Short problem => Write out each line word for word. Drop pictures.

Given information =>
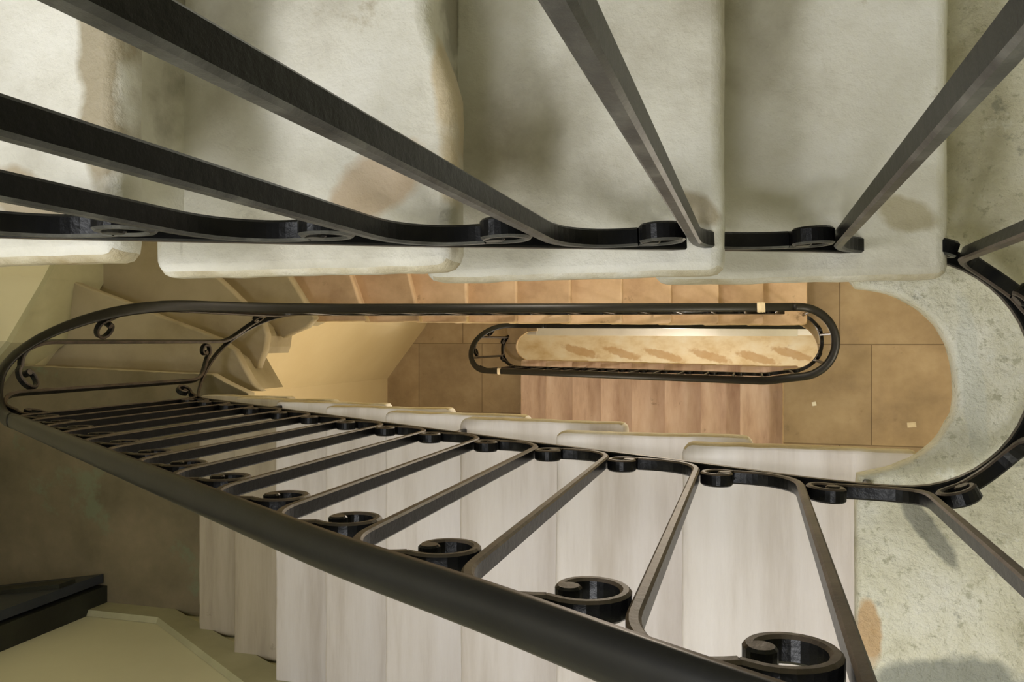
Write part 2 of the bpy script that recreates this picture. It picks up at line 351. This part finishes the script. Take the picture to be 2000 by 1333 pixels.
# ------------------------------------------------------------------ railing path, followed uphill
def arc(cx, cy, R, a0, a1, n, db, dt):
    out = []
    for i in range(n+1):
        f = i/n; an = math.radians(a0+(a1-a0)*f)
        def lerp(L):
            x = f*(len(L)-1); k = min(int(x), len(L)-2); return L[k]+(L[k+1]-L[k])*(x-k)
        out.append((cx+R*math.cos(an), cy+R*math.sin(an), lerp(db), lerp(dt)))
    return out
ctrl = []; marks = {}
ctrl += [(.75, .092, 6.74, 6.05), (-1.2, .092, 5.55, 4.95)]
marks['m3_end'] = len(ctrl)-1
ctrl += arc(-1.37, -.033, .125, 90, 270, 20, [5.36, 5.16, 5.06, 5.0, 4.94], [4.80, 4.6, 4.45, 4.36, 4.29])
marks['l2_start'] = len(ctrl)-1
ctrl += [(.05, -.150, 3.95, 3.31)]
ctrl += arc(.165, -.004, .128, -90, 90, 24, [3.90, 3.90, 3.90], [3.27, 3.26, 3.24])
marks['arc2_end'] = len(ctrl)-1
ctrl += [(.0, .118, 3.63, 3.08), (-.74, .105, 3.10, 2.60), (-1.2, .096, 2.74, 2.27), (-1.34, .093, 2.6, 2.09)]
ctrl += arc(-1.42, -.0325, .1245, 90, 270, 24, [2.48, 2.36, 2.2, 2.07, 1.935], [1.90, 1.65, 1.455, 1.395, 1.345])
marks['l1_start'] = len(ctrl)-1
ctrl += [(-.302, -.157, 1.205, .566), (-.13, -.157, 1.105, .462), (-.05, -.157, 1.054, .406), (.08, -.157, .965, .325)]
ctrl += arc(.15, -.0325, .1250, -90, 90, 24, [.945, .945, .94], [.315, .30, .28])
marks['arc1_end'] = len(ctrl)-1
ctrl += [(.074, .092, .855, .13), (-.24, .0785, .592, -.13), (-.45, .075, .452, -.27), (-1.3, .066, -.10, -.75)]
# resample
STEP = .008
dense = []; s_at = {}
s = 0; rs = [0]
for i in range(1, len(ctrl)): rs.append(rs[-1]+math.hypot(ctrl[i][0]-ctrl[i-1][0], ctrl[i][1]-ctrl[i-1][1]))
for k, v in marks.items(): s_at[k] = rs[v]
TOTAL = rs[-1]; n = int(TOTAL/STEP)
j = 0
for i in range(n+1):
    s = i*STEP
    while j < len(rs)-2 and rs[j+1] < s: j += 1
    f = (s-rs[j])/max(1e-9, rs[j+1]-rs[j]); dense.append([ctrl[j][q]+(ctrl[j+1][q]-ctrl[j][q])*f for q in range(4)])
def smooth(col, wdt):
    src = [d[col] for d in dense]
    for i in range(len(dense)):
        k = min(wdt, i, len(dense)-1-i); dense[i][col] = sum(src[i-k:i+k+1])/(2*k+1)
smooth(2, 5); smooth(3, 6); smooth(0, 2); smooth(1, 2)
def at(s, col):
    x = min(max(s/STEP, 0), len(dense)-1.001); i = int(x); return dense[i][col]+(dense[i+1][col]-dense[i][col])*(x-i)
def plan(s, off=0):
    e = .012; tx = at(s+e, 0)-at(s-e, 0); ty = at(s+e, 1)-at(s-e, 1); L = math.hypot(tx, ty); return at(s, 0)-ty/L*off, at(s, 1)+tx/L*off
def s_near(x, y, lo, hi):
    best = min((math.hypot(d[0]-x, d[1]-y), i*STEP) for i, d in enumerate(dense) if lo <= i*STEP <= hi); return best[1]
def P3(s, h, off): x, y = plan(s, off); return V(x, y, h)   # h is depth

def ribbon(mb, pts, t, w, cap=True, ch=.0018, mi_edge=1, taper=None):
    """pts: (s, depth) centreline in the railing surface; t thickness in the surface, w width across it"""
    n = len(pts); rings = []
    for i in range(n):
        a = pts[max(0, i-1)]; b = pts[min(n-1, i+1)]; dx, dy = b[0]-a[0], b[1]-a[1]; L = math.hypot(dx, dy) or 1; nx, ny = -dy/L, dx/L
        tt, ww = t/2, w/2
        if taper: tt *= taper(i/(n-1))
        prof = [(-tt, ww-ch), (-tt+ch, ww), (tt-ch, ww), (tt, ww-ch), (tt, -ww+ch), (tt-ch, -ww), (-tt+ch, -ww), (-tt, -ww+ch)]
        rings.append([P3(pts[i][0]+nx*u, pts[i][1]+ny*u, v) for u, v in prof])
    vs = [v for r in rings for v in r]; fs = []; mi = []
    for i in range(n-1):
        for k in range(8):
            k2 = (k+1) % 8; fs.append([i*8+k, i*8+k2, (i+1)*8+k2, (i+1)*8+k]); mi.append(mi_edge if k in (0, 1, 2) else 0)
    if cap: fs += [list(reversed(range(8))), list(range((n-1)*8, n*8))]; mi += [0, 0]
    mb.add(vs, fs, mi)

BT, BW = .0088, .0150
def hook(s0, sgn, top, gap, R):
    """half of an S bar. sgn +1: upper hook running uphill under the handrail; -1: lower hook running downhill over the bottom rail.
    returns (bend points, scroll points) starting on the vertical bar"""
    col = 3 if top else 2
    base = lambda s: at(s, col) + (.013 if top else -.0105)   # depth of the line followed
    r = .024
    slope = (base(s0+.05)-base(s0-.05))/.1                    # depth change uphill (negative)
    vd = 1 if top else -1                                     # away from rail: +depth when top
    L0, c = sgn, (slope*sgn)
    q = math.hypot(1, slope); e1 = (sgn/q, slope*sgn/q); e2 = (-slope*vd/q*1.0, vd/q)   # along rail, away from rail
    if (e2[0]*e1[0]+e2[1]*e1[1]) != 0: e2 = (-e1[1]*vd*sgn, e1[0]*vd*sgn)
    # corner fillet from vertical direction to e1
    ox, oy = s0, base(s0)
    def loc(u, v):  # u along rail from the bar, v away from the rail line (follow real rail)
        return (ox+e1[0]*u+e2[0]*v, base(ox+e1[0]*u)+(oy+e1[1]*u - (oy+slope*e1[0]*u)) + e2[1]*v)
    start = (s0, base(s0)+vd*.045)
    A = loc(.034, .0)
    bend = []
    c0 = (s0, base(s0)+vd*.002)
    for i in range(9):
        f = i/8; x = (1-f)**2*start[0]+2*f*(1-f)*c0[0]+f*f*A[0]; y = (1-f)**2*start[1]+2*f*(1-f)*c0[1]+f*f*A[1]; bend.append((x, y))
    v0 = (.019 if top else .014)+R; uc = (gap-R-BT*.85 - sgn*e2[0]*v0)/abs(e1[0])                                          # scroll centre
    run = max(uc-.006, .045)
    k = 6
    for i in range(1, k+1):
        u = .034+(run-.034)*i/k; v = 0 if i < 3 else 0
        bend.append(loc(u, (.018 if top else .013)*(i/k)**2))
    
    cx, cy = uc, (.019 if top else .014)+R
    sc_pts = []
    turns = .88; nn = 22
    for i in range(nn+1):
        f = i/nn; an = -math.pi/2 + f*turns*2*math.pi; rr = R*(1-.45*f**1.8)
        ccx = cx - .0*f; ccy = cy
        sc_pts.append(loc(ccx+rr*math.cos(an), ccy+rr*math.sin(an)))
    sc_pts[0] = bend[-1]
    return bend, sc_pts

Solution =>
Write part 2 of the bpy script that recreates this picture. It picks up at line 351. This part finishes the script. Take the picture to be 2000 by 1333 pixels.
# ------------------------------------------------------------------ railing path, followed uphill
def arc(cx, cy, R, a0, a1, n, db, dt):
    out = []
    for i in range(n+1):
        f = i/n; an = math.radians(a0+(a1-a0)*f)
        def lerp(L):
            x = f*(len(L)-1); k = min(int(x), len(L)-2); return L[k]+(L[k+1]-L[k])*(x-k)
        out.append((cx+R*math.cos(an), cy+R*math.sin(an), lerp(db), lerp(dt)))
    return out
ctrl = []; marks = {}
ctrl += [(.75, .092, 6.74, 6.05), (-1.2, .092, 5.55, 4.95)]
marks['m3_end'] = len(ctrl)-1
ctrl += arc(-1.37, -.033, .125, 90, 270, 20, [5.36, 5.16, 5.06, 5.0, 4.94], [4.80, 4.6, 4.45, 4.36, 4.29])
marks['l2_start'] = len(ctrl)-1
ctrl += [(.05, -.150, 3.95, 3.31)]
ctrl += arc(.165, -.004, .128, -90, 90, 24, [3.90, 3.90, 3.90], [3.27, 3.26, 3.24])
marks['arc2_end'] = len(ctrl)-1
ctrl += [(.0, .118, 3.63, 3.08), (-.74, .105, 3.10, 2.60), (-1.2, .096, 2.74, 2.27), (-1.34, .093, 2.6, 2.09)]
ctrl += arc(-1.42, -.0325, .1245, 90, 270, 24, [2.48, 2.36, 2.2, 2.07, 1.935], [1.90, 1.65, 1.455, 1.395, 1.345])
marks['l1_start'] = len(ctrl)-1
ctrl += [(-.302, -.157, 1.205, .566), (-.13, -.157, 1.105, .462), (-.05, -.157, 1.054, .406), (.08, -.157, .965, .325)]
ctrl += arc(.15, -.0325, .1250, -90, 90, 24, [.945, .945, .94], [.315, .30, .28])
marks['arc1_end'] = len(ctrl)-1
ctrl += [(.074, .092, .855, .13), (-.24, .0785, .592, -.13), (-.45, .075, .452, -.27), (-1.3, .066, -.10, -.75)]
# resample
STEP = .008
dense = []; s_at = {}
s = 0; rs = [0]
for i in range(1, len(ctrl)): rs.append(rs[-1]+math.hypot(ctrl[i][0]-ctrl[i-1][0], ctrl[i][1]-ctrl[i-1][1]))
for k, v in marks.items(): s_at[k] = rs[v]
TOTAL = rs[-1]; n = int(TOTAL/STEP)
j = 0
for i in range(n+1):
    s = i*STEP
    while j < len(rs)-2 and rs[j+1] < s: j += 1
    f = (s-rs[j])/max(1e-9, rs[j+1]-rs[j]); dense.append([ctrl[j][q]+(ctrl[j+1][q]-ctrl[j][q])*f for q in range(4)])
def smooth(col, wdt):
    src = [d[col] for d in dense]
    for i in range(len(dense)):
        k = min(wdt, i, len(dense)-1-i); dense[i][col] = sum(src[i-k:i+k+1])/(2*k+1)
smooth(2, 5); smooth(3, 6); smooth(0, 2); smooth(1, 2)
def at(s, col):
    x = min(max(s/STEP, 0), len(dense)-1.001); i = int(x); return dense[i][col]+(dense[i+1][col]-dense[i][col])*(x-i)
def plan(s, off=0):
    e = .012; tx = at(s+e, 0)-at(s-e, 0); ty = at(s+e, 1)-at(s-e, 1); L = math.hypot(tx, ty); return at(s, 0)-ty/L*off, at(s, 1)+tx/L*off
def s_near(x, y, lo, hi):
    best = min((math.hypot(d[0]-x, d[1]-y), i*STEP) for i, d in enumerate(dense) if lo <= i*STEP <= hi); return best[1]
def P3(s, h, off): x, y = plan(s, off); return V(x, y, h)   # h is depth

def ribbon(mb, pts, t, w, cap=True, ch=.0018, mi_edge=1, taper=None):
    """pts: (s, depth) centreline in the railing surface; t thickness in the surface, w width across it"""
    n = len(pts); rings = []
    for i in range(n):
        a = pts[max(0, i-1)]; b = pts[min(n-1, i+1)]; dx, dy = b[0]-a[0], b[1]-a[1]; L = math.hypot(dx, dy) or 1; nx, ny = -dy/L, dx/L
        tt, ww = t/2, w/2
        if taper: tt *= taper(i/(n-1))
        prof = [(-tt, ww-ch), (-tt+ch, ww), (tt-ch, ww), (tt, ww-ch), (tt, -ww+ch), (tt-ch, -ww), (-tt+ch, -ww), (-tt, -ww+ch)]
        rings.append([P3(pts[i][0]+nx*u, pts[i][1]+ny*u, v) for u, v in prof])
    vs = [v for r in rings for v in r]; fs = []; mi = []
    for i in range(n-1):
        for k in range(8):
            k2 = (k+1) % 8; fs.append([i*8+k, i*8+k2, (i+1)*8+k2, (i+1)*8+k]); mi.append(mi_edge if k in (0, 1, 2) else 0)
    if cap: fs += [list(reversed(range(8))), list(range((n-1)*8, n*8))]; mi += [0, 0]
    mb.add(vs, fs, mi)

BT, BW = .0088, .0150
def hook(s0, sgn, top, gap, R):
    """half of an S bar. sgn +1: upper hook running uphill under the handrail; -1: lower hook running downhill over the bottom rail.
    returns (bend points, scroll points) starting on the vertical bar"""
    col = 3 if top else 2
    base = lambda s: at(s, col) + (.013 if top else -.0105)   # depth of the line followed
    r = .024
    slope = (base(s0+.05)-base(s0-.05))/.1                    # depth change uphill (negative)
    vd = 1 if top else -1                                     # away from rail: +depth when top
    L0, c = sgn, (slope*sgn)
    q = math.hypot(1, slope); e1 = (sgn/q, slope*sgn/q); e2 = (-slope*vd/q*1.0, vd/q)   # along rail, away from rail
    if (e2[0]*e1[0]+e2[1]*e1[1]) != 0: e2 = (-e1[1]*vd*sgn, e1[0]*vd*sgn)
    # corner fillet from vertical direction to e1
    ox, oy = s0, base(s0)
    def loc(u, v):  # u along rail from the bar, v away from the rail line (follow real rail)
        return (ox+e1[0]*u+e2[0]*v, base(ox+e1[0]*u)+(oy+e1[1]*u - (oy+slope*e1[0]*u)) + e2[1]*v)
    start = (s0, base(s0)+vd*.045)
    A = loc(.034, .0)
    bend = []
    c0 = (s0, base(s0)+vd*.002)
    for i in range(9):
        f = i/8; x = (1-f)**2*start[0]+2*f*(1-f)*c0[0]+f*f*A[0]; y = (1-f)**2*start[1]+2*f*(1-f)*c0[1]+f*f*A[1]; bend.append((x, y))
    v0 = (.019 if top else .014)+R; uc = (gap-R-BT*.85 - sgn*e2[0]*v0)/abs(e1[0])                                          # scroll centre
    run = max(uc-.006, .045)
    k = 6
    for i in range(1, k+1):
        u = .034+(run-.034)*i/k; v = 0 if i < 3 else 0
        bend.append(loc(u, (.018 if top else .013)*(i/k)**2))
    
    cx, cy = uc, (.019 if top else .014)+R
    sc_pts = []
    turns = .88; nn = 22
    for i in range(nn+1):
        f = i/nn; an = -math.pi/2 + f*turns*2*math.pi; rr = R*(1-.45*f**1.8)
        ccx = cx - .0*f; ccy = cy
        sc_pts.append(loc(ccx+rr*math.cos(an), ccy+rr*math.sin(an)))
    sc_pts[0] = bend[-1]
    return bend, sc_pts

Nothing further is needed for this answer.